Vaporwave: An Introduction

Words by Mark Rabkin

Art by Natasha Hassan

From the first reverb soaked, swirling saxophone lines I was hooked. Evoking thoughts of a bygone time in my life. Reminiscent of late nights and early mornings with the lights down low. Where the last wisps of smoke dance away.

Vaporwave stems from the early 2010’s. It takes influences from mood music of the 80s and incorporates chop and screw, smooth jazz, and elevator music. Often poking fun at consumerist culture, it has a dreamlike relationship with pop entertainment and advertisements from previous generations. It’s all about the A E S T H E T I C, cyber punk, glitch art and late 90s web design all coming together, creating a lo-fi motif for music steeped in nostalgia, longing and beauty.
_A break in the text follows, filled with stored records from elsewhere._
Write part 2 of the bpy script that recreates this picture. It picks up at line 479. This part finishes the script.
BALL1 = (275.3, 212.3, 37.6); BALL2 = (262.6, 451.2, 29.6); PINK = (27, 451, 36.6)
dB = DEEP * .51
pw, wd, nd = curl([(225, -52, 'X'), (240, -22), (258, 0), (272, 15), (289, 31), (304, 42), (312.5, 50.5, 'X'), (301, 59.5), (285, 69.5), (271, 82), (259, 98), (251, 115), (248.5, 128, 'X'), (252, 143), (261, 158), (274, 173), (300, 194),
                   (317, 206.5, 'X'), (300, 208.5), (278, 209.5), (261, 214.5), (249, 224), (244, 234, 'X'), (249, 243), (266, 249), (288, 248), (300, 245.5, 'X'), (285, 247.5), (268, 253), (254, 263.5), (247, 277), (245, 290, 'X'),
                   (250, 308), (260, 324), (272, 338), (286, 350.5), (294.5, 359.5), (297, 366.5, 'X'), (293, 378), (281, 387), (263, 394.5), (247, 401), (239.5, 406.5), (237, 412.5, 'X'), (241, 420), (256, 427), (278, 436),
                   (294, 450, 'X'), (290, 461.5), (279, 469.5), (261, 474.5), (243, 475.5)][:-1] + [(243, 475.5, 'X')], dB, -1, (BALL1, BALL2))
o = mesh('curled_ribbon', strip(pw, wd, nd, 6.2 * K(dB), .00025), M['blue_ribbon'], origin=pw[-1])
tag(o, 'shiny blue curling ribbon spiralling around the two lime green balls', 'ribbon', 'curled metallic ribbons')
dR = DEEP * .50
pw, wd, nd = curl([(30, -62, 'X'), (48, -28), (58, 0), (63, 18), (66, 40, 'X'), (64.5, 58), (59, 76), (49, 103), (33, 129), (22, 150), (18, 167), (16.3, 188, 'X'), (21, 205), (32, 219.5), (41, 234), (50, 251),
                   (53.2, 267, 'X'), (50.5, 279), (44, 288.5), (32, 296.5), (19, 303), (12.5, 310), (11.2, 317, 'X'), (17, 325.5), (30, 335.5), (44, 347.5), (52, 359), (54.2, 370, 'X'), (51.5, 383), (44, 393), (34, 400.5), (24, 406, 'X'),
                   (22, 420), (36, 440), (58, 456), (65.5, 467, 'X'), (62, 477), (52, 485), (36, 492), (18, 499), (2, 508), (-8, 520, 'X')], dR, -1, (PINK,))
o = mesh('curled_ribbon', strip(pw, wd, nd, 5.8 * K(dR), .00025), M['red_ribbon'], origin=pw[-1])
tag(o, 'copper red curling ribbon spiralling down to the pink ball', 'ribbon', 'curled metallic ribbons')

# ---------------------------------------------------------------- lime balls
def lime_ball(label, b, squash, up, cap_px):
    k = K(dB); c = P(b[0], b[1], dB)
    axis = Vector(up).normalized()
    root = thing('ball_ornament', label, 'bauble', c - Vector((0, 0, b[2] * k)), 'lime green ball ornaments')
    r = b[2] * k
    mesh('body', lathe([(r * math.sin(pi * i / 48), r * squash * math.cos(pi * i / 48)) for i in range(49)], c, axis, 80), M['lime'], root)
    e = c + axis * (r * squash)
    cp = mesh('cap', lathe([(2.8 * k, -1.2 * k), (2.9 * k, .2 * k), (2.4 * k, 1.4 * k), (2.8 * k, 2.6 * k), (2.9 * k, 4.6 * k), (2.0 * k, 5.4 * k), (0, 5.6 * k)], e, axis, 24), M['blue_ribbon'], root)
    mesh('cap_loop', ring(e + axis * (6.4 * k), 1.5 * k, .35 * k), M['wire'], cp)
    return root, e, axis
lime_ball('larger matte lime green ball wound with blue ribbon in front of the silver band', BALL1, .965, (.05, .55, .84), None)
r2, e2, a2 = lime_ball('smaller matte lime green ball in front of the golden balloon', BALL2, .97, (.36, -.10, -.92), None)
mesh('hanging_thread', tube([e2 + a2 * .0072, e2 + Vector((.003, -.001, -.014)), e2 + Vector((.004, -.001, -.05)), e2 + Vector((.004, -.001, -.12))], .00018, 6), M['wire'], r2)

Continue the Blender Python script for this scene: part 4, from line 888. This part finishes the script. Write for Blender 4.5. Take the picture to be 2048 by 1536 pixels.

The earliest pioneers of the genre include Ramona Xavier and Daniel Lopatin. Both producers have released music under various pseudonyms. Under one of Xavier’s many aliases, Macintosh Plus came arguably the quintessential vaporwave album in Floral Shoppe. Together with Lopatins album Chuck Pearson’s echo Jams volume one for which he took the alias of “Chuck Pearson”, they defined and laid the blueprint for a genre. One that’s had me mesmerized since day one, like driving through the early morning dark empty streets of a Winnipeg Sunday morning in January.

Both records heavily use samples ranging from Africa by toto to the soundtrack of the 1997 video game Turok: the dinosaur hunter. Both artists are unafraid to distort and manipulate a sample into something sonically unique. Vocals are slowed to a deep drawl and they cast traditional tempo by the wayside. Time signatures fade away and come crashing back over the top of synthesizers and reverb laden beats.

For people dipping their toes into the genre, Floral Shoppe and Chuck Pearson’s echo jams volume 1 would be an ideal starting point. A springboard into the deep end of the vaporwave.